**Exercise aim**
Collect each line of the records containing the string "pixels".

**Supplied material**
######

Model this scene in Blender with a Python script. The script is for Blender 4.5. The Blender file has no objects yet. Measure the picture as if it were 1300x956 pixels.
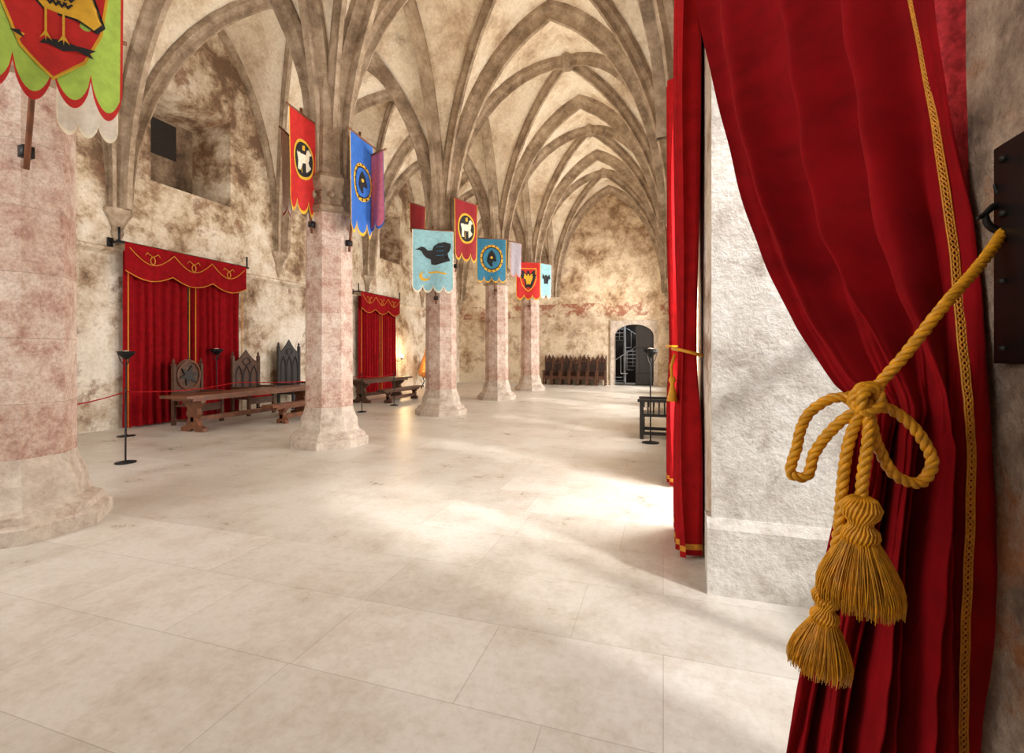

######

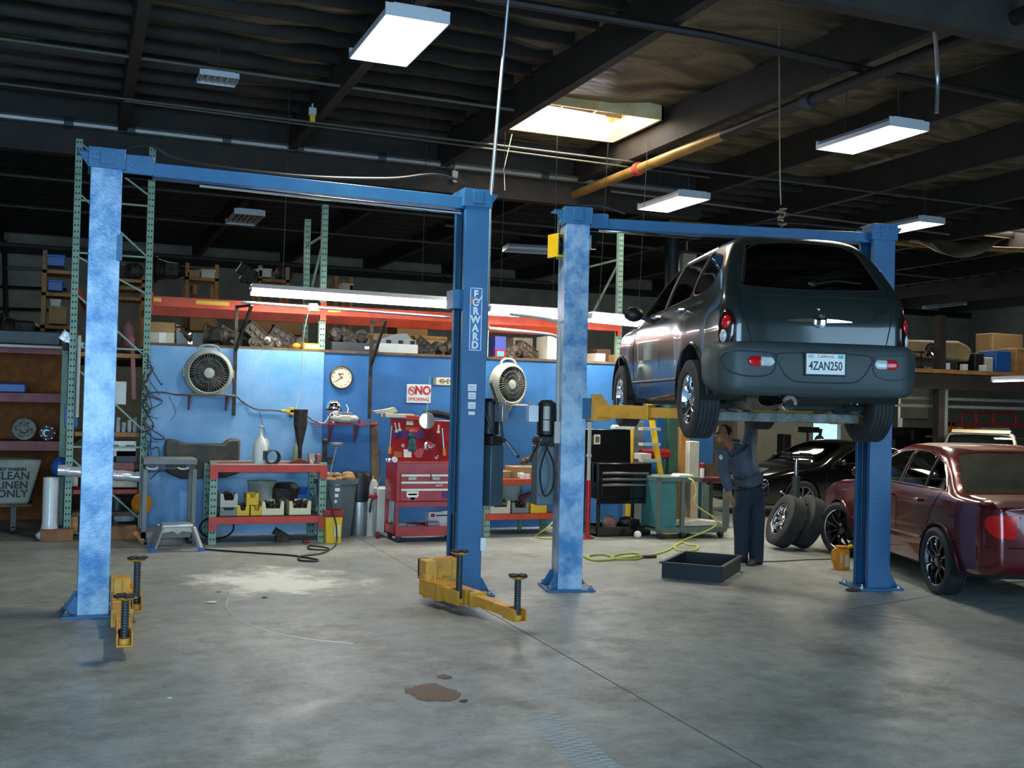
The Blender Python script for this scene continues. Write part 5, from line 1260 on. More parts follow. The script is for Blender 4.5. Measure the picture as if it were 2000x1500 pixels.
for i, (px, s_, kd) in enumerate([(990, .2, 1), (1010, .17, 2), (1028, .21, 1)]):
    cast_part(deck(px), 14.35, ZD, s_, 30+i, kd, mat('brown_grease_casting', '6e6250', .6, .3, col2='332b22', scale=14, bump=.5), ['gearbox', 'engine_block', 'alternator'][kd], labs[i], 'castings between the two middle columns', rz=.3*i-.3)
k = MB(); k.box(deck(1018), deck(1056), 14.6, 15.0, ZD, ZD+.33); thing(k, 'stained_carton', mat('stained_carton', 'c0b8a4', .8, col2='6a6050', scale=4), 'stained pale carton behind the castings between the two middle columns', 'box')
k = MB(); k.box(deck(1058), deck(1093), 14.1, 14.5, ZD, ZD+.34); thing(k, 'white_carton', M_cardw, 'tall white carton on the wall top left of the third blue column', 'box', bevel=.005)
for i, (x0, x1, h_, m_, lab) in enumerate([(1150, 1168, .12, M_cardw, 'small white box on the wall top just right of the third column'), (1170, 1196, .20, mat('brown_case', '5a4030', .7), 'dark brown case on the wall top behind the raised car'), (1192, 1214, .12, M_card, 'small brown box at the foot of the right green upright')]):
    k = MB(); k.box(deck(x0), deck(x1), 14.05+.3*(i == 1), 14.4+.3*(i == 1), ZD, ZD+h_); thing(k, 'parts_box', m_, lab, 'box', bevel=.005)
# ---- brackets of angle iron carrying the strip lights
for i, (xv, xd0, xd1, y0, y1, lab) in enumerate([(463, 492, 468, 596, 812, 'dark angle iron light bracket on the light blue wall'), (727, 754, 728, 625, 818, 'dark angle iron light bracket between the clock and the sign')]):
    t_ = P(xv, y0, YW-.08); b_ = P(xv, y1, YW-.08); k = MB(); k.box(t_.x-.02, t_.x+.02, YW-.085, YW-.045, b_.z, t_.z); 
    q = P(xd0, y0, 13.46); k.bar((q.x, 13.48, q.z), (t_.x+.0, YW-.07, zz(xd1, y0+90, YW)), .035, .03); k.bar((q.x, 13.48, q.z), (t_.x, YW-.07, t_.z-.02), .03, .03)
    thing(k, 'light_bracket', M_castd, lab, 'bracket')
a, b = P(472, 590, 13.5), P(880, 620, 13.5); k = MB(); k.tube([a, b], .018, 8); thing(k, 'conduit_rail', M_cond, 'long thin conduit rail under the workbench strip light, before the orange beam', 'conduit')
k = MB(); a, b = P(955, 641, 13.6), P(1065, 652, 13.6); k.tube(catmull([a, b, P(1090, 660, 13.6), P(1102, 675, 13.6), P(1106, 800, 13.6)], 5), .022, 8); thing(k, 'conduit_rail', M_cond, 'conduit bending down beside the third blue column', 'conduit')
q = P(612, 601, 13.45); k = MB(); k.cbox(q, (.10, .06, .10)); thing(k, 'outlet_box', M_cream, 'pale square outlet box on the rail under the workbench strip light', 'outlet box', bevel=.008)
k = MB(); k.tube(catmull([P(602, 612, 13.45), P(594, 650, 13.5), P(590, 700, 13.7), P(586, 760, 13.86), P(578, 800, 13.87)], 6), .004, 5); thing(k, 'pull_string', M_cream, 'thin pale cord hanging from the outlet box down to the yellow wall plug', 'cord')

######

**Problem solution**
Model this scene in Blender with a Python script. The script is for Blender 4.5. The Blender file has no objects yet. Measure the picture as if it were 1300x956 pixels.
The Blender Python script for this scene continues. Write part 5, from line 1260 on. More parts follow. The script is for Blender 4.5. Measure the picture as if it were 2000x1500 pixels.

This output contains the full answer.